What if, it’s not so much a question of finding your purpose, but rather, asking what drive you.  What propels you forward in this one wild life?

It a way it’s the same question, but rather than finding a catch phrase or a job, you’re asking yourself what moves you to act, create, live.

For me, it’s a love of the animate earth.  Beyond that, it’s a drive to help people fall in love with the Earth.  You could fall in love through gardening, hiking, clouds, rocks, bats, phosphorescent seas.  You name it.  It was bees for me, but the bees are the vehicle, not the purpose.

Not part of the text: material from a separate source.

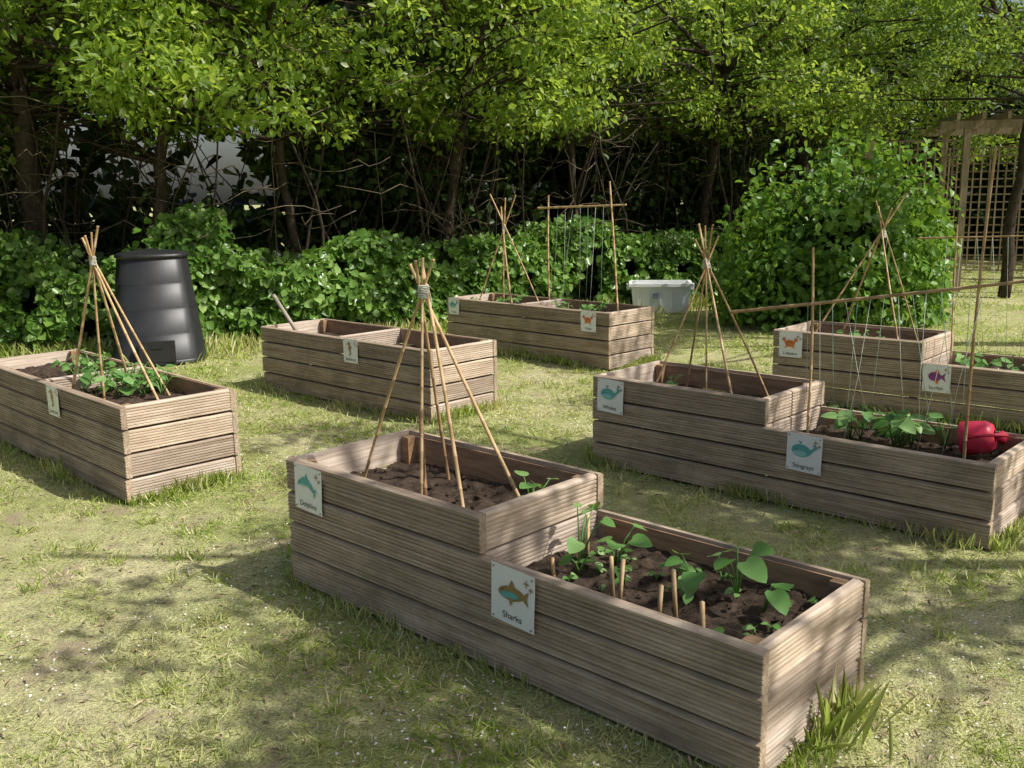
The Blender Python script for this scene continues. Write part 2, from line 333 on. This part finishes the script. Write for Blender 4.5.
def sign(P,u,ztop,art,text,size=0.19,tilt=0.0):
    e=empty('animal_name_sign',W(P,u,-0.010,ztop-size/2),P[1]); e.rotation_euler=(random.uniform(.0,.02),tilt,P[1])
    mb=MB(); s=size/2
    n=6
    vs=[];
    for j in range(n+1):
        for i in range(n+1):
            vs.append((-s+size*i/n,-0.0012*math.sin(i*1.3)*math.sin(j*1.1)-.001,-s*1.04+size*1.04*j/n))
    mb.add(vs,[(j*(n+1)+i,j*(n+1)+i+1,(j+1)*(n+1)+i+1,(j+1)*(n+1)+i) for j in range(n) for i in range(n)],0,True)
    mb.build('sheet',[M_paper],e)
    ma=MB()
    for k,(mi,pts) in enumerate(ART[art]): poly(ma,pts,mi,(-.005,0.012),size*0.72,-0.0035-0.0004*k)
    for sx,sz,r in ((.33,.36,.07),(.44,.27,.05)):
        for dx,dz in ((r,.012),(.012,r)):
            poly(ma,[(sx-dx,sz-dz),(sx+dx,sz-dz),(sx+dx,sz+dz),(sx-dx,sz+dz)],3,(0,0.0),size*0.95,-0.0035-(0.0002 if dx<r else 0))
    ma.build('printed_picture',[M_ink,M_teal,M_teal2,M_brown,M_purple,M_orange],e)
    cu=bpy.data.curves.new('lettering','FONT'); cu.body=text; cu.size=size*0.17; cu.align_x='CENTER'; cu.materials.append(M_ink)
    t=bpy.data.objects.new('lettering',cu); link(t,e); t.location=(0,-0.0036,-s*0.84); t.rotation_euler=(math.pi/2,0,0)
    mp=MB()
    for x,z in ((-s*.88,s*.9),(s*.88,s*.9),(-s*.88,-s*.92),(s*.88,-s*.92)):
        mp.tube([(x,-.0065,z),(x,-.001,z)],.0032,8)
    mp.build('pins',[M_metal],e)
sign(P1,.165,HU-.012,'dolphin','Dolphins',.185,.04); sign(P1,1.30,HL-.008,'shark','Sharks',.195,.05)
sign(P2,1.38,HU-.02,'seahorse','Seahorses',.18); sign(P3,1.28,HU-.015,'seahorse','Seahorses',.18)
sign(P4,.12,HU-.015,'whale','Turtles',.17); sign(P4,2.03,HU-.015,'crab','Crabs',.19)
sign(P5,.14,HU-.02,'whale','Whales',.19,.03); sign(P5,1.37,HL-.012,'whale','Stingrays',.19,.03)
sign(P6,.15,HU-.015,'crab','Lobsters',.19); sign(P6,1.25,HL-.015,'fish','Starfish',.19)
# ---------------------------------------------------------------- canes
def cane(mb,a,b,r=0.006,mi=0):
    a=Vector(a);b=Vector(b); L=(b-a).length; n=max(4,int(L/0.12)); pts=[];rad=[]
    bow=Vector((random.uniform(-1,1),random.uniform(-1,1),0))*0.012
    for i in range(n+1):
        t=i/n
        for dt,k in ((-0.004/L,1.0),(0,1.22),(0.004/L,1.0)):
            if (i==0 and dt<0) or (i==n and dt>0): continue
            pts.append(a.lerp(b,t+dt)+bow*math.sin(math.pi*t)); rad.append(r*(1-.25*t)*k)
    mb.tube(pts,rad,7,mi)
def teepee(P,feet,apex,over,name='bamboo_cane_teepee',r=0.006,ztop=HU-.15,tie=.018):
    mb=MB(); ap=Vector(apex)
    for k,(u,v) in enumerate(feet):
        f=W(P,u,v,ztop); j=Vector((random.uniform(-.014,.014),random.uniform(-.014,.014),random.uniform(-.02,.02)))
        a=ap+j; d=(a-f); e=a+d.normalized()*(over*random.uniform(.6,1.15)); cane(mb,f,e,r*random.uniform(.85,1.15))
    pts=[]
    for i in range(70):
        w=i*.75; pts.append(ap+Vector((math.cos(w)*tie*(1+.1*math.sin(i)),math.sin(w)*tie,-.035+.055*i/70)))
    mb.tube(pts,.003,4,1)
    mb.tube([ap+Vector((tie,0,0)),ap+Vector((tie+.01,-.01,-.04)),ap+Vector((tie+.004,-.01,-.11))],.002,4,1)
    mb.build(name,[M_cane,M_string])
teepee(P1,[(.17,.26),(.66,.16),(.84,.22),(.98,.42),(.4,.55)],(-.335,3.70,1.25),.13,r=.0078,tie=.021)
mb=MB(); cane(mb,W(P1,.64,.20,.39),W(P1,.62,.21,.80),.012); mb.build('wooden_stake',[M_win])
teepee(P2,[(1.3,.12),(1.32,.5),(1.62,.2),(1.9,.42),(1.75,.56)],(-2.44,5.66,1.27),.18,r=.008)
teepee(P4,[(.25,.2),(.9,.12),(.9,.55),(.3,.56)],(-.06,10.18,1.27),.36,r=.010)
teepee(P5,[(.3,.15),(.9,.12),(.9,.52),(.3,.55),(.6,.3)],(1.12,5.52,1.21),.22,r=.007)
teepee(P6,[(.2,.15),(.95,.12),(.95,.52),(.3,.55)],(2.82,7.33,1.28),.32,r=.007)
def frame(name,posts,bar,strings,rp=.008,rb=.008):
    mb=MB()
    for a,b in posts: cane(mb,a,b,rp)
    cane(mb,bar[0],bar[1],rb)
    for a,b,mi in strings:
        a=Vector(a);b=Vector(b); m=(a+b)/2+Vector((random.uniform(-.01,.01),random.uniform(-.01,.01),-.02)); mb.tube([a,m,b],.0015,4,mi)
    mb.build(name,[M_cane,M_string,M_gstring])
def stringset(P,u0,u1,v,zt0,zt1,zb,n,voff=.2):
    r=[]
    for i in range(n):
        t=(i+.5)/n; uu=u0+(u1-u0)*t; a=W(P,uu,v,zt0+(zt1-zt0)*t); b=W(P,uu+random.uniform(-.12,.12),v+random.choice([-1,1])*voff*random.uniform(.4,1),zb)
        r.append((a,b,1 if i%2 else 2))
    return r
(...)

What drives me is a belief.  The belief that if we fall in love with the earth (any aspect of it), we are more likely to develop a relationship with it.  And in developing a relationship with it, we learn to listen to it.  In learning to hear the non-human world, to love it, to relate to it, we naturally want to support it.  Whether that support looks like climate action or helping kids identify weird cool bugs, it doesn’t matter.  What matters, is that you have more love in your life, and that love is reciprocal.   

I believe that the only way we turn the tide on this massive ship of the Anthropocene is through falling in love to the point of relating, and from that point, finding different ways of being with the earth.

What about you?  What drives you?  What calls your soul onward?  Forget a catchy, well-defined purpose.  What does your soul ache for?